Der Kampf gegen Ungerechtigkeit ist wohl ein Grundelement aller menschlichen Entwicklung. Wir können aber Ungerechtigkeit nur bekämpfen, wo sie soziologisch gegeben ist. Die Ungerechtigkeit der Natur zu bekämpfen, ist Unsinn. Mit ihr muß man sich auseinandersetzen. Man wird nicht zusehen, wie ein Herzkranker zum Schnelläufer wird oder ein Farbenblinder zum Maler. Man wird nicht dulden, daß ein unbegabter Techniker einen komplizierten Motor baut. Daß aber ein Mensch ohne Geist, ohne Phantasie, ohne Sprachgefühl, ohne Formbegabung einen Roman schreibt, hält man für weniger gefährlich. Was kann schon passieren, wenn er nur ein guter Gesinnungsgenosse ist. Oh, es kann sehr viel passieren. So und nicht nur im Zusammenhang mit der Überproduktion an Kaffee und Weizen kommt es zu einer Überproduktion an geistigem Mist.

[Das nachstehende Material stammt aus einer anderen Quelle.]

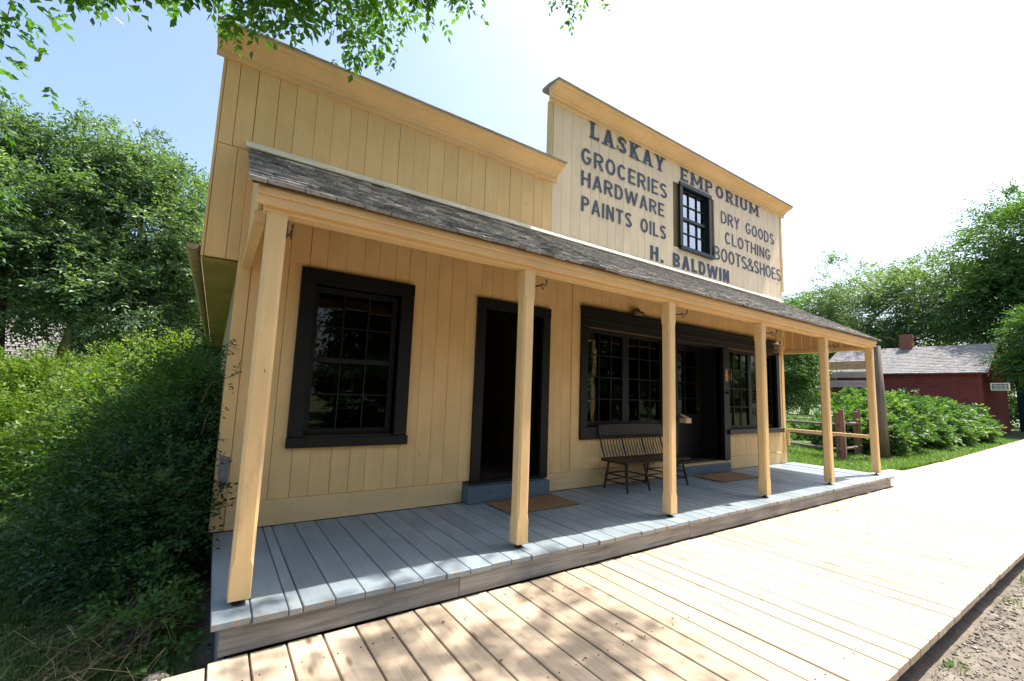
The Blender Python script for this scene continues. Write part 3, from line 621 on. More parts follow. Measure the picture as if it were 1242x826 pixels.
# mail box on the door post behind the porch post
b = MB(); b.box(5.90, 6.03, -.16, -.0415, .80, .87); b.add([(5.90, -.16, .87), (6.03, -.16, .87), (5.98, -.0415, .93), (5.90, -.0415, .93)], [(0, 1, 2, 3)]); P(b.obj('letter_shelf', M['trimx'], root))

# ------------------------------------------------------------ boardwalk
walk = empty('boardwalk', (0, 0, -.30), kind='structure')
def PW_(o): o.location = Vector(o.location)+Vector((0, 0, .30)); return o
x = -.003; xs = []
while x < 15: xs.append((x, x+.1765+rnd.uniform(-.003, .003))); x = xs[-1][1]
x = -.003
while x > -3.6: xs.append((x-.176, x)); x -= .176
for a, b in xs:
    y1 = -1.569 if a < 9.53 else (-.80 if a < 12 else -1.05+(a-12)*.03)
    if a < -.01: y1 = -1.60
    far = -3.39+rnd.uniform(-.003, .003)
    PW_(board('plank', M['plank'], a+.0055, b-.0055, far, y1+rnd.uniform(-.01, .0), -.228, -.183-rnd.random()*.004, walk, .003, tilt=rnd.uniform(-.0015, .0015)))
b = MB(); x = xs[0][0]; x = max(q[1] for q in xs)
while x < 60:
    b.box(x+.004, x+.172, -3.385+rnd.uniform(-.01, .01), -1.0+(x-15)*.04, -.228, -.183-rnd.random()*.003); x += .1765
o = PW_(b.obj('planks', M['plank'], walk)); o['kind'] = 'stuff'
b = MB()
for y in (-3.20, -2.5, -1.8): b.box(-3.6, 60, y-.02, y+.02, -.35, -.229)
PW_(b.obj('joists', M['plank_edge'], walk))

nb = MB(); lv = random.Random(4)
for a, b_ in xs:
    for y in (-3.2, -2.5, -1.8):
        for e in (.035, .14):
            X, Y = a+e+lv.uniform(-.008, .008), y+lv.uniform(-.01, .01); nb.tube([(X, Y, -.186), (X, Y, -.1825)], .0042, 6)
o = PW_(nb.obj('nails', M['iron'], walk)); o['kind'] = 'stuff'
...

Nebenbei bemerkt: nach den Gesetzen der Logik bedeutet die Behauptung, daß eine Gesinnung ohne Begabung nicht produktionsfähig sei, noch lange nicht, daß eine Begabung ohne Gesinnung es sein könnte. Beides ist notwendig, Begabung und Gesinnung, allerdings nur jene Gesinnung, an die die Begabung auch selber glaubt. Dazu jedoch gehört noch ein drittes: Charakter.

Auch eine etwas triviale Wahrheit. Aber man fühlt sich gedrängt, sie auszusprechen, wenn man zusieht, wie sich entweder begabungslose Gesinnung von keineswegs immer waschechter Farbe breit macht oder gesinnungslose Begabung lauschend der Stimme des Blutes in die dunkelste Metaphysik der Seele flüchtet vor einer Gegenwart, die, darüber sind beide Teile sich einig, an allem schuld hat, was nicht klappt. Denn wir leben eben, Gott sei’s geklagt, im Zeit- alter der Krisen.

Was gewiß nicht geleugnet werden soll. Nur darf man die allgemeine Wirtschaftskrise nicht immer auch als allgemeine Ausrede gebrauchen. Das ist zu billig. Vorurteile, Mißverständnisse, Aberglaube, Gesinnungsschwindel und Talentlosigkeit tragen zumindest auch Schuld, wenn die geistigen Waren keinen Kredit mehr finden. Die Literatur hat eben, abgesehen von allen übrigen Krisen, in die sie verstrickt sein mag, auch ihre eigene Krise. Die man, nebenbei bemerkt, heute bestimmt noch gar nicht überblicken kann.